Is running a company anything like leading an army into battle? Publishers think so. Shelves groan with everything from Sun Tzu's 2,500-year-old classic The Art of War, still in print today, to this year's The Business General: Transform Your Business Using Seven Secrets of Military Success, co-authored by Brigadier Richard Barrons.

So the future looks bright for Gulf War hero Colonel Tim Collins. After retiring from the army in January 2004, Collins is now parlaying his distinguished 22-year military career into one as a business speaker.
Collins's reputation as an orator is already well established. His eve-of-battle speech to troops embarking on the second Iraq invasion in March 2003 made headlines around the world. It won high praise in a personal letter from Prince Charles and President Bush requested a copy for the wall of the Oval Office.

"We go to liberate not to conquer," Collins told his soldiers. "We will not fly our flags in their country. We are entering Iraq to free a people and the only flag which will be flown in that ancient land is their own. Show respect for them."

Not much there for business leaders-except, arguably, for those about to launch a hostile takeover. Collins, however, has since developed a neat line in business patter. His speech covers: "the importance of detailed planning, new operational tactics, and dealing with the unexpected in the battlefield and business world alike," delivered in the same determined, cigar-chomping style that characterised his Iraq speech.

So how is his message any different from anyone else on the public speaker circuit? He doesn't particularly distinguish himself with this theory: "Business and war are both human functions. The most important aspect in each is leadership-they're no different in that respect."

But when pushed on whether running an army requires a different style of leadership from running a business, he quickly becomes more outspoken. "I think it's important to remind directors that, just like military leaders, they're only where they are by dint of the quality of the men they lead. I watch in wonder as UK businesses invest huge amounts of money in leadership and branding, only to then work hard to undermine that investment," he says. "We see too much office politics in absence of true leadership. It reflects a mentality of short-termism that is both destructive and wasteful."

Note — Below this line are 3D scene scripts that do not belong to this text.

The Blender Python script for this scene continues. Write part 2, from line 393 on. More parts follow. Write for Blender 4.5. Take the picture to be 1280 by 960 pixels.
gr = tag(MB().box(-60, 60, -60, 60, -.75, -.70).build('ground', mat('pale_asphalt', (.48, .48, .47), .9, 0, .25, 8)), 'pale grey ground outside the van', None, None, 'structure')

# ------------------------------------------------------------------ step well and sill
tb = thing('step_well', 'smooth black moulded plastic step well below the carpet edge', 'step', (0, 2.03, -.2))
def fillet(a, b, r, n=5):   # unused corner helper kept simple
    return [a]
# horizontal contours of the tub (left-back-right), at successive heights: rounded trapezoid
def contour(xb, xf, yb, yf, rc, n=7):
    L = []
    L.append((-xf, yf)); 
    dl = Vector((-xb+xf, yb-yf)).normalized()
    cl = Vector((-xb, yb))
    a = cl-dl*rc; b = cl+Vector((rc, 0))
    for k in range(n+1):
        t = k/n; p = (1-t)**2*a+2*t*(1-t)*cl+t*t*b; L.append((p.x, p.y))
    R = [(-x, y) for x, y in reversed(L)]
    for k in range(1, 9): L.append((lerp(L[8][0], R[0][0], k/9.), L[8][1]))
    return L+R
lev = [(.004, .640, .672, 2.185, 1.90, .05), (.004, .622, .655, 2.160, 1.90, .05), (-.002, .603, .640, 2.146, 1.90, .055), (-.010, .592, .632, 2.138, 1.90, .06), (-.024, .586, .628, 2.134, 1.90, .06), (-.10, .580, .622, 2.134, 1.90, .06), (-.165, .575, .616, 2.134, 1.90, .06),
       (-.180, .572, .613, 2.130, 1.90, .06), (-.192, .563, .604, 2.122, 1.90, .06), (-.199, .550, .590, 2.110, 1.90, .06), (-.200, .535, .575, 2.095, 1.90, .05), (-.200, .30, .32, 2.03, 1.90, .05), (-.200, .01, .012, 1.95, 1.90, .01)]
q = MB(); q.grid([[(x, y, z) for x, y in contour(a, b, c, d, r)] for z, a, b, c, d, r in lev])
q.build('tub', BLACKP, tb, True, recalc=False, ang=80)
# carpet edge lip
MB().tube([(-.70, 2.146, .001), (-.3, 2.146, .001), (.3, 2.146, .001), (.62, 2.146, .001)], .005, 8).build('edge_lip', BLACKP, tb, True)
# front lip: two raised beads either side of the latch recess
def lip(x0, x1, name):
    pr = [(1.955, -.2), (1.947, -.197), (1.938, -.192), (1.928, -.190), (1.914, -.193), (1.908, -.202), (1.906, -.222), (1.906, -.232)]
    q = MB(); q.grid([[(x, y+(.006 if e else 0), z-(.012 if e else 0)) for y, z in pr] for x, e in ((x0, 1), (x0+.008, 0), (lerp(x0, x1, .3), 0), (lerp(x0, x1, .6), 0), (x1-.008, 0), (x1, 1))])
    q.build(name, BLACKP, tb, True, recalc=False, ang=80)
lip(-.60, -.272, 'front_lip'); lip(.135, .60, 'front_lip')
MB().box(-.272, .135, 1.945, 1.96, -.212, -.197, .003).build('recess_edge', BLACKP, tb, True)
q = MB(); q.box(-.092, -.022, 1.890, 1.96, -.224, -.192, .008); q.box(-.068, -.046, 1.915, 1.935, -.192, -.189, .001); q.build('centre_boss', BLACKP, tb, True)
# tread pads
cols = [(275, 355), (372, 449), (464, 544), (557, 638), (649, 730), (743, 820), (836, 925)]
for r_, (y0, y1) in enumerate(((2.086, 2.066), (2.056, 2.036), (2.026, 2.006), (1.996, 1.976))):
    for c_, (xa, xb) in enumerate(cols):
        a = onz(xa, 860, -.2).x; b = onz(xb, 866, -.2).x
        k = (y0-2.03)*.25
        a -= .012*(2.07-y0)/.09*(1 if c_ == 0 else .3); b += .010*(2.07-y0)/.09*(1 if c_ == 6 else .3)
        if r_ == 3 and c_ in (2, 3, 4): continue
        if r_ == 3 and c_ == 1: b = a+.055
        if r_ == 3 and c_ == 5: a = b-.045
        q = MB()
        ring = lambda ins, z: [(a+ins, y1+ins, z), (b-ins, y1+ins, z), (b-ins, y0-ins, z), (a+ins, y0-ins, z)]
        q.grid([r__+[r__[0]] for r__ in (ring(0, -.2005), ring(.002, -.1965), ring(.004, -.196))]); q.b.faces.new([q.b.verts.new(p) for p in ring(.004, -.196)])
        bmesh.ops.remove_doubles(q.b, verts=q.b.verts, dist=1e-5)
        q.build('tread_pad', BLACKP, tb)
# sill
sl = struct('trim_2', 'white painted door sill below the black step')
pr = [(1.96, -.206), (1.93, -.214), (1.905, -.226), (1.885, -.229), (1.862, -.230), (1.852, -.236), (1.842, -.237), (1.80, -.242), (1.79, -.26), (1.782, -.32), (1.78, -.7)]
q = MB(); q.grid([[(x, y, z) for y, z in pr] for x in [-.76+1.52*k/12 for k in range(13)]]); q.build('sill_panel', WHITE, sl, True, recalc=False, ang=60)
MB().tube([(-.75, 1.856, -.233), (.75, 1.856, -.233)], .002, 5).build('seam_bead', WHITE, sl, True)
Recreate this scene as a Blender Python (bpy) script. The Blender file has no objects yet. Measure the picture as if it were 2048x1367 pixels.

Collins is also a harsh critic of poor military leadership. He resigned from the army in 2004 citing bureaucracy, chronic underfunding, and the MoD's lack of support when he was investigated (and subsequently cleared) over allegations of mistreatment of Iraqi prisoners.

In his 2005 memoir, Rules of Engagement, he claimed the most venomous battle of his army career was against jealous generals who seized upon the war-crime allegations as an opportunity to bring him down. "The army and I lost respect for each other. I stopped enjoying what I was doing," he says now. But his harshest criticism is reserved for the UK's political leadership. He now deplores the very invasion he led:
"I was guilty of being naïve. I thought our government and the coalition had given some thought to what we might do once Iraq was captured," he explains. "But our leaders had no plan, so it's turned into anarchy, costing thousands of lives." The invasion has merely served "as a recruiting sergeant for al-Qaida".

Various media outlets (from The Observer newspaper to Sky TV) have called upon the articulate and engaging man as author, columnist, broadcaster and commentator. But perhaps what will play best to the business community is Collins's message that, when it comes to leadership, perhaps the military doesn't always know best.